Task prompt => From the first line of the data below, copy each line up to the one containing "PI = math.pi", and include that line too.
--- BEGIN ---
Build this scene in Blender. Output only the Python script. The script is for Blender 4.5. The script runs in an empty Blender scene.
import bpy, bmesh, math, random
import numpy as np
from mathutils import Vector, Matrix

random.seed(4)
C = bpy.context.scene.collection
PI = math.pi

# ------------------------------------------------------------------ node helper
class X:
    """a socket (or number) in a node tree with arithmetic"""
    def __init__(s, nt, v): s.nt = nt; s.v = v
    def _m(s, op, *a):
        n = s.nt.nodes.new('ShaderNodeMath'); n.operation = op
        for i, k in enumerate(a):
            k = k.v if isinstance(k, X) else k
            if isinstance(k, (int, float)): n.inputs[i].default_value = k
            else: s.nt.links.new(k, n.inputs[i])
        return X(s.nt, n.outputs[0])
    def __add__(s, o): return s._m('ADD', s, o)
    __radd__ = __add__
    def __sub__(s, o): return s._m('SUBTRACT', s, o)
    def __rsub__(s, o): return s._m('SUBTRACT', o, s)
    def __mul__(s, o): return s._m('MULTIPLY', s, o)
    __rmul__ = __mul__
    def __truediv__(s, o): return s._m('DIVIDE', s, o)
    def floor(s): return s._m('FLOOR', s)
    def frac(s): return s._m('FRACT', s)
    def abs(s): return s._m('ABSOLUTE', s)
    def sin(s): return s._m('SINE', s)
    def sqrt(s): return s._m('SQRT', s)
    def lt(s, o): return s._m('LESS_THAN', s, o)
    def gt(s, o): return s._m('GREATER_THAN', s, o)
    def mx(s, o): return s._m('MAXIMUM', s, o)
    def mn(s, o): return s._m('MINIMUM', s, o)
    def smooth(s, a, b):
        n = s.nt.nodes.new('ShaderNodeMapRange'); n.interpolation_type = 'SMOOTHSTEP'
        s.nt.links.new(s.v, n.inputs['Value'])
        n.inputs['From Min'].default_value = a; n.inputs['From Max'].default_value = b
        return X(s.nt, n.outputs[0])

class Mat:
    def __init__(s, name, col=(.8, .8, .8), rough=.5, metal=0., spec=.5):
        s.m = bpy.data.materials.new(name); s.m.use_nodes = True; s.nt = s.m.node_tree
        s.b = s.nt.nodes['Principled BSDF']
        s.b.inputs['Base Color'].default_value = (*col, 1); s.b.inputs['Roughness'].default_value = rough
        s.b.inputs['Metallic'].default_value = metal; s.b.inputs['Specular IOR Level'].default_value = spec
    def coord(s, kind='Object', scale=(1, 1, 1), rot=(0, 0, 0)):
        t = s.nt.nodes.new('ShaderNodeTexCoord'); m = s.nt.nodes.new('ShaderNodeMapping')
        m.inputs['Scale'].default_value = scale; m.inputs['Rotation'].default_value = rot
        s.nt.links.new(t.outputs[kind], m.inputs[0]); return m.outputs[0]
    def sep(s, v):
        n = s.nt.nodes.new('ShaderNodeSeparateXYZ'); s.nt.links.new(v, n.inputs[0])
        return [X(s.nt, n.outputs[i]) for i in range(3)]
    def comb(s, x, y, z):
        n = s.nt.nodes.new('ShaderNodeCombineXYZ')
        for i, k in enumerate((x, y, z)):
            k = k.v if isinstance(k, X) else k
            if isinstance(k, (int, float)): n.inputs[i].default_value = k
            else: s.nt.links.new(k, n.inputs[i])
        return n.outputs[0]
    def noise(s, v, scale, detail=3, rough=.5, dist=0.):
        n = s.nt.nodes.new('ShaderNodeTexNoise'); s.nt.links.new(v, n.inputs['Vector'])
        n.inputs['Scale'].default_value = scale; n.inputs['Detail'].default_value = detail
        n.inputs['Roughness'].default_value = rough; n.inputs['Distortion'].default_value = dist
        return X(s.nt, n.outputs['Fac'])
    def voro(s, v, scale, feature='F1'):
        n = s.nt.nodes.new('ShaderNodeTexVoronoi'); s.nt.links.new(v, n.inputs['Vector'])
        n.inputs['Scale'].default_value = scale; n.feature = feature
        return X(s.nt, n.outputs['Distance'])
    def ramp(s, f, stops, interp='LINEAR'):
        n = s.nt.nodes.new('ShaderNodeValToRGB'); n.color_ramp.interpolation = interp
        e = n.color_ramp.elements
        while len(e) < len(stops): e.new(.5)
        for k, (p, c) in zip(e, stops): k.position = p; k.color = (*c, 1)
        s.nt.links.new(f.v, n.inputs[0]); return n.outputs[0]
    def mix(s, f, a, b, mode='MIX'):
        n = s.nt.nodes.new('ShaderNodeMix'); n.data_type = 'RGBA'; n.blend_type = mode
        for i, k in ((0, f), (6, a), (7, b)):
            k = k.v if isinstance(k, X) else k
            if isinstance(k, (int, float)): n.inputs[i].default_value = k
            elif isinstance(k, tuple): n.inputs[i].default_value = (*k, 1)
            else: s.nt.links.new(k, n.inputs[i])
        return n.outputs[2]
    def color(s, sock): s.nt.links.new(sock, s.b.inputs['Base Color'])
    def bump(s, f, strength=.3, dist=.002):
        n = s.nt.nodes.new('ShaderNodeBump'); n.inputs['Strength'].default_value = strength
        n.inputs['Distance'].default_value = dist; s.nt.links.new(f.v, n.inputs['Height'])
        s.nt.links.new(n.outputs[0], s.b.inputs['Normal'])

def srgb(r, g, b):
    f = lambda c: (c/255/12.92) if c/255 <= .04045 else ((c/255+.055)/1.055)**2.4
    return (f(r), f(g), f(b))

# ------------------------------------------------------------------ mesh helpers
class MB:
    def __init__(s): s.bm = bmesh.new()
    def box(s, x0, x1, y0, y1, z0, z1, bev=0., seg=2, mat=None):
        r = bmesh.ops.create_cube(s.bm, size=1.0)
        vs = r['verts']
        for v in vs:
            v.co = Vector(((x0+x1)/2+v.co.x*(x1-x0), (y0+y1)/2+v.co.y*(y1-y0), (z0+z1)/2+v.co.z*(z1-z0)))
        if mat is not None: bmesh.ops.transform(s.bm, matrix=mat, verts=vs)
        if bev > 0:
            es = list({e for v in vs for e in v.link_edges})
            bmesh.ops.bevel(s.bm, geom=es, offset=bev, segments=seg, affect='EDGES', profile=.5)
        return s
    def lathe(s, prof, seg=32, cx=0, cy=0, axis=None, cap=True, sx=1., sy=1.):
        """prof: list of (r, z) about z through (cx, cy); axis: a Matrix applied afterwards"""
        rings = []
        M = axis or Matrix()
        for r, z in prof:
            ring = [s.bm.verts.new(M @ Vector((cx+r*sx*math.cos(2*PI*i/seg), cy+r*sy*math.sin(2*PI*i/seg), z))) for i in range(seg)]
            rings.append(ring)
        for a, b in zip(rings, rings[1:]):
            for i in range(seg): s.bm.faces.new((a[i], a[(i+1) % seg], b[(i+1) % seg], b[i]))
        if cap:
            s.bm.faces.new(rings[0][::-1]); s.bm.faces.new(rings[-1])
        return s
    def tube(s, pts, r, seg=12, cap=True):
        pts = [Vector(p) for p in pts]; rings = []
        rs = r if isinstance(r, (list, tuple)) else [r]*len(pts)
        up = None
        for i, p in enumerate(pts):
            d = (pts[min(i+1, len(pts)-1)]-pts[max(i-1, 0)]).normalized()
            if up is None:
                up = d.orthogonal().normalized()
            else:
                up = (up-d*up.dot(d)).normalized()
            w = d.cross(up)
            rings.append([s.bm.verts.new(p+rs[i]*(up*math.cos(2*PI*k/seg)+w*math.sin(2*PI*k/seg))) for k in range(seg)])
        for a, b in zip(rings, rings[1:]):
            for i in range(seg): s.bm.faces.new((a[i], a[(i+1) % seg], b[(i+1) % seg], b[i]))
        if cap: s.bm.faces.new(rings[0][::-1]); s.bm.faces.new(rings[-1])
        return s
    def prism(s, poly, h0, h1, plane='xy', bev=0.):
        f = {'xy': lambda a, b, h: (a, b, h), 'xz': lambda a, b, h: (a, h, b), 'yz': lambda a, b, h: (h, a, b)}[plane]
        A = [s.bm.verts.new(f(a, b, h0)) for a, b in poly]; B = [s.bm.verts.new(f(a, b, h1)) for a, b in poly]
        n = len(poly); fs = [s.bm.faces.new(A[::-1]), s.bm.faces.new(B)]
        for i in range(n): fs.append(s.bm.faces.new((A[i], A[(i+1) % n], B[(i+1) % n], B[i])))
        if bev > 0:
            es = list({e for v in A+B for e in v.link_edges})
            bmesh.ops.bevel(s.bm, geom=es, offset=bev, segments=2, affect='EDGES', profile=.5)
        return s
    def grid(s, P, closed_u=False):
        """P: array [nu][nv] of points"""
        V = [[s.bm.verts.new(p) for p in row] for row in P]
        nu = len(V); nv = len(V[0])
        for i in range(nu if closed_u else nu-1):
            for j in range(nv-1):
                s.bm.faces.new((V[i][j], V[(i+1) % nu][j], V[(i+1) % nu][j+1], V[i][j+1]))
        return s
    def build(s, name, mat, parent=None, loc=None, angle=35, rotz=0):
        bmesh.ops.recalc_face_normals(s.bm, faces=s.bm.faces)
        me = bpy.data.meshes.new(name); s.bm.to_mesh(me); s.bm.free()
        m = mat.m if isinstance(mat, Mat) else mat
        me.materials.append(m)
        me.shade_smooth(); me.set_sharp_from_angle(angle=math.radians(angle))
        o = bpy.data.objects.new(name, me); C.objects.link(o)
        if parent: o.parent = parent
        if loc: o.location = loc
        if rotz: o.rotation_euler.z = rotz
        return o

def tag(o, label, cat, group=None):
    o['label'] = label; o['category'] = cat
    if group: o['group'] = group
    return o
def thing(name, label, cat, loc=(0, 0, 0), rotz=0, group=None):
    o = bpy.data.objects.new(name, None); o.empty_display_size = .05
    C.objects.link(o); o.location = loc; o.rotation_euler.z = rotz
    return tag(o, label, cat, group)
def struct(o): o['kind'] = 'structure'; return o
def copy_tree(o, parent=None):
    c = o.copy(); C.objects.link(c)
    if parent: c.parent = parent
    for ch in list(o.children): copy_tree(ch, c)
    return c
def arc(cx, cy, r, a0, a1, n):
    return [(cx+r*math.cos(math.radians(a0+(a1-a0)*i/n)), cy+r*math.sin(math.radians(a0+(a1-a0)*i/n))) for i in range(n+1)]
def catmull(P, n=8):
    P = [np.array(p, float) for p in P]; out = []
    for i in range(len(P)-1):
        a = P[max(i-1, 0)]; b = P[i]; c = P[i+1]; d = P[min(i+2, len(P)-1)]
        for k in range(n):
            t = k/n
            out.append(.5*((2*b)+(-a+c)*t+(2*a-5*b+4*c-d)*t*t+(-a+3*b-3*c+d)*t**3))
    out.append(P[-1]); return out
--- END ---
The completed task =>
Build this scene in Blender. Output only the Python script. The script is for Blender 4.5. The script runs in an empty Blender scene.
import bpy, bmesh, math, random
import numpy as np
from mathutils import Vector, Matrix

random.seed(4)
C = bpy.context.scene.collection
PI = math.pi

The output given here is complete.